--- START OF Source material ---

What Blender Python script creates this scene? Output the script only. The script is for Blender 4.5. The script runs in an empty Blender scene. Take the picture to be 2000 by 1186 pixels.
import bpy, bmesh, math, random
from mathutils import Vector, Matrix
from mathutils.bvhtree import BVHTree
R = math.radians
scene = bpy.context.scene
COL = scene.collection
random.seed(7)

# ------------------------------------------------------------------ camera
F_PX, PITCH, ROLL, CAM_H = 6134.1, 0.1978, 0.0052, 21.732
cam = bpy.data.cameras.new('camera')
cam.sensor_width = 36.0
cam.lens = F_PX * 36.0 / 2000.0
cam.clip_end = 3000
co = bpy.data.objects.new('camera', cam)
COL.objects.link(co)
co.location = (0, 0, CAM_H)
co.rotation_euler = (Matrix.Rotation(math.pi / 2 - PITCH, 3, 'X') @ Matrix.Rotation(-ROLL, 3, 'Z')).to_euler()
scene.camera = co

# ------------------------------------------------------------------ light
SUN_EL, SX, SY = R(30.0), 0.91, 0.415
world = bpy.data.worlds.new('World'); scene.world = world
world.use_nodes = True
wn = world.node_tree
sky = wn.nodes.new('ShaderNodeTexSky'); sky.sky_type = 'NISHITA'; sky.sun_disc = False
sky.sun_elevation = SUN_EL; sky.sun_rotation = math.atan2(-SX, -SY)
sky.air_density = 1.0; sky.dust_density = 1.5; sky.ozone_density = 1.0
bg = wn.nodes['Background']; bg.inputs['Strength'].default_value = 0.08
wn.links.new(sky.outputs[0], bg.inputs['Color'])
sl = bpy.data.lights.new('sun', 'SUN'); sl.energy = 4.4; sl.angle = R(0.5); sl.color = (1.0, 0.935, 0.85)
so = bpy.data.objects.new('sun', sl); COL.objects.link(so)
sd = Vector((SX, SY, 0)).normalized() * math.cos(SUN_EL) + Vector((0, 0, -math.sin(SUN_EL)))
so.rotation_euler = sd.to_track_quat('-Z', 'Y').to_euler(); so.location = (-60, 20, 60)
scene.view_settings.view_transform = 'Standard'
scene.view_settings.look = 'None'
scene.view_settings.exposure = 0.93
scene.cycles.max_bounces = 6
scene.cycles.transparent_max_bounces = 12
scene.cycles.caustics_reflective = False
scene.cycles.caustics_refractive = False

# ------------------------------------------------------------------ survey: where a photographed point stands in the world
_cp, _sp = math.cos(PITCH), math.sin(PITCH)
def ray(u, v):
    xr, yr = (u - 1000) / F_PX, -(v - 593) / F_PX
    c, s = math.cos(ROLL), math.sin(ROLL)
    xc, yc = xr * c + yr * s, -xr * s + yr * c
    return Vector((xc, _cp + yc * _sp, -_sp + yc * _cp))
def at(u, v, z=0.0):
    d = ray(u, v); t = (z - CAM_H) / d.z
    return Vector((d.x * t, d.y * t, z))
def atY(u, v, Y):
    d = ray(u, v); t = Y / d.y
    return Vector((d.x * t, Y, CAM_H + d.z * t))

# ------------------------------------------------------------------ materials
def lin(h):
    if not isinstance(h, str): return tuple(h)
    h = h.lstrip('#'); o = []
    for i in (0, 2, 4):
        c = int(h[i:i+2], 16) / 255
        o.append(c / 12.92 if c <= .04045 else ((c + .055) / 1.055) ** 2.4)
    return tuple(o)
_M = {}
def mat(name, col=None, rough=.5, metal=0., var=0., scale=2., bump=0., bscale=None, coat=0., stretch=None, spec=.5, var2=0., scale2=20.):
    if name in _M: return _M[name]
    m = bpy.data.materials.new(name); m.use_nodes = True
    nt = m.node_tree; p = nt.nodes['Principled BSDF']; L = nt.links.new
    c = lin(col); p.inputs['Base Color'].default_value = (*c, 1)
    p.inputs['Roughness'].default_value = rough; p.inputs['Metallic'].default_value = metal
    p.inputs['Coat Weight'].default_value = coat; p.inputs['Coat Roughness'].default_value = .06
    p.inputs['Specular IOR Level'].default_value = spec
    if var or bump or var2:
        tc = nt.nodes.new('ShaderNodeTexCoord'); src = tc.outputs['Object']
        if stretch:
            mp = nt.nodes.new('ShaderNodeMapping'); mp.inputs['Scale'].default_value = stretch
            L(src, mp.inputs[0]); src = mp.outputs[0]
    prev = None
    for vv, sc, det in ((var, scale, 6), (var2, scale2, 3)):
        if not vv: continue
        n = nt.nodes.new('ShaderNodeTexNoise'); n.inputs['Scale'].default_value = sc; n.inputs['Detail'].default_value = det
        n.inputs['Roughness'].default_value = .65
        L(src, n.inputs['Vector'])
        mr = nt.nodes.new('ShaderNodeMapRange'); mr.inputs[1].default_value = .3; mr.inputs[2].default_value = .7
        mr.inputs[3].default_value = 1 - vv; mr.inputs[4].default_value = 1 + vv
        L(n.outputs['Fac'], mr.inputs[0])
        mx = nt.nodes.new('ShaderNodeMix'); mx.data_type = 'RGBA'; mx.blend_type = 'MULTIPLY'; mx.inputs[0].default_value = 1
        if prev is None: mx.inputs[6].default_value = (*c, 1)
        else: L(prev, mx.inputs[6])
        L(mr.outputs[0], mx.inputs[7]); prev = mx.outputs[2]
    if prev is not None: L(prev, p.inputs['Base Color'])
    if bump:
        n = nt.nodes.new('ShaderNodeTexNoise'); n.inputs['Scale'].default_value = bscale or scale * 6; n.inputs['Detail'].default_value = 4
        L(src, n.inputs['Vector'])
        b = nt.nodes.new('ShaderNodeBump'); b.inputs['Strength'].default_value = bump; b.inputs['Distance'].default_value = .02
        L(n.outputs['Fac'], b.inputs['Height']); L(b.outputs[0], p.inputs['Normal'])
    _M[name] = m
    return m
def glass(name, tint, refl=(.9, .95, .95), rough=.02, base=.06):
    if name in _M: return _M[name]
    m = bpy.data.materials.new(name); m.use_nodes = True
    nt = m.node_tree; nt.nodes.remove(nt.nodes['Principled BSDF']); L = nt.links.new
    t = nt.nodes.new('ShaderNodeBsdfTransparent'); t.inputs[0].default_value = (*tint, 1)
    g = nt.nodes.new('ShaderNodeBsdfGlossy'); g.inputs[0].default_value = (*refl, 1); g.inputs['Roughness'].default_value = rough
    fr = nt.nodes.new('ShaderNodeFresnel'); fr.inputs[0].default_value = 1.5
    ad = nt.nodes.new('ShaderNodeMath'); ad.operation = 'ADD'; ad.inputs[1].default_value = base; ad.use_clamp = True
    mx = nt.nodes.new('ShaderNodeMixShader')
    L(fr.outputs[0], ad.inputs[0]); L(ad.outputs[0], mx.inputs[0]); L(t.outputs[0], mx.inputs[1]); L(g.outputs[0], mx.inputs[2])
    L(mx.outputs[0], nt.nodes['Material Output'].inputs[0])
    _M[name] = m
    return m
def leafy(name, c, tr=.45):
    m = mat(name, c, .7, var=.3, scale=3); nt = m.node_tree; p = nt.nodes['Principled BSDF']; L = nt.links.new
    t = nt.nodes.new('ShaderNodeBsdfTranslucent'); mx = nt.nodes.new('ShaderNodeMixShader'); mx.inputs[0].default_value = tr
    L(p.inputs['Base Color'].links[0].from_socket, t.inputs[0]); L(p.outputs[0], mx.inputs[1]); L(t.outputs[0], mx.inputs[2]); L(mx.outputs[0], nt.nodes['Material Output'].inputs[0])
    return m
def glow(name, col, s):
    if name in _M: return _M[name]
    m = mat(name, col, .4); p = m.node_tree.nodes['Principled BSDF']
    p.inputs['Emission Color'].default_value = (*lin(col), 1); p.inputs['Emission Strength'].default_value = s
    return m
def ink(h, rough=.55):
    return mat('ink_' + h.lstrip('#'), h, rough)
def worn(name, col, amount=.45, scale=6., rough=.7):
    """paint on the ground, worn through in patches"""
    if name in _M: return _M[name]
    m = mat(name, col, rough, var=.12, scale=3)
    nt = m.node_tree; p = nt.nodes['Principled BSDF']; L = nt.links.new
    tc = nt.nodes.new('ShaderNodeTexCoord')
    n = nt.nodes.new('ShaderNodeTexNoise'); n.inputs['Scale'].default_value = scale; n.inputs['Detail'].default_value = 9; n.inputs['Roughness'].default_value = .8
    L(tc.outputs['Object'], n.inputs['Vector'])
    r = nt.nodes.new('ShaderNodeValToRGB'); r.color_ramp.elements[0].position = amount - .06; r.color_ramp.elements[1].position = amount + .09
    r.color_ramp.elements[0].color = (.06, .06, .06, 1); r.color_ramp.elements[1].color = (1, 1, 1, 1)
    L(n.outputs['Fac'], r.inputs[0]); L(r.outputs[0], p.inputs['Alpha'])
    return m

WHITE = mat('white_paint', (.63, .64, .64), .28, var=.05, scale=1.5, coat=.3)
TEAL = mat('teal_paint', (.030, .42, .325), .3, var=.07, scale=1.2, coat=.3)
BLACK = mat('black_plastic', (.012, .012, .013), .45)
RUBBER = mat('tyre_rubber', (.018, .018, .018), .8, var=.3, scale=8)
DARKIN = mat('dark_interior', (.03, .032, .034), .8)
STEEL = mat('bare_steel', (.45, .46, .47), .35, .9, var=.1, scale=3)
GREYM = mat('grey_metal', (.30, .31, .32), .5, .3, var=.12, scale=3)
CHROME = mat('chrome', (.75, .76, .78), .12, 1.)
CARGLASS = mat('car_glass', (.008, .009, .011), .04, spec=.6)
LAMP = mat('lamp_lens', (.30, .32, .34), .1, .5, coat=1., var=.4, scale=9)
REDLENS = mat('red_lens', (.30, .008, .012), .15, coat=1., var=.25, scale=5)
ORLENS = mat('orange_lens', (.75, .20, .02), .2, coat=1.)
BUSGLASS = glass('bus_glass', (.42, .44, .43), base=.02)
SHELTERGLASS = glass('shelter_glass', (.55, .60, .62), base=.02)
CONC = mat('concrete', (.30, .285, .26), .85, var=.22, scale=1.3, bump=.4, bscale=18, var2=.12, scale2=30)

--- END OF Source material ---

● Your goal
Copy exactly the lines that run from the first line of the data to the line containing "scene.camera = co", please, with both ends included and nothing else.

● Solution for this task
What Blender Python script creates this scene? Output the script only. The script is for Blender 4.5. The script runs in an empty Blender scene. Take the picture to be 2000 by 1186 pixels.
import bpy, bmesh, math, random
from mathutils import Vector, Matrix
from mathutils.bvhtree import BVHTree
R = math.radians
scene = bpy.context.scene
COL = scene.collection
random.seed(7)

# ------------------------------------------------------------------ camera
F_PX, PITCH, ROLL, CAM_H = 6134.1, 0.1978, 0.0052, 21.732
cam = bpy.data.cameras.new('camera')
cam.sensor_width = 36.0
cam.lens = F_PX * 36.0 / 2000.0
cam.clip_end = 3000
co = bpy.data.objects.new('camera', cam)
COL.objects.link(co)
co.location = (0, 0, CAM_H)
co.rotation_euler = (Matrix.Rotation(math.pi / 2 - PITCH, 3, 'X') @ Matrix.Rotation(-ROLL, 3, 'Z')).to_euler()
scene.camera = co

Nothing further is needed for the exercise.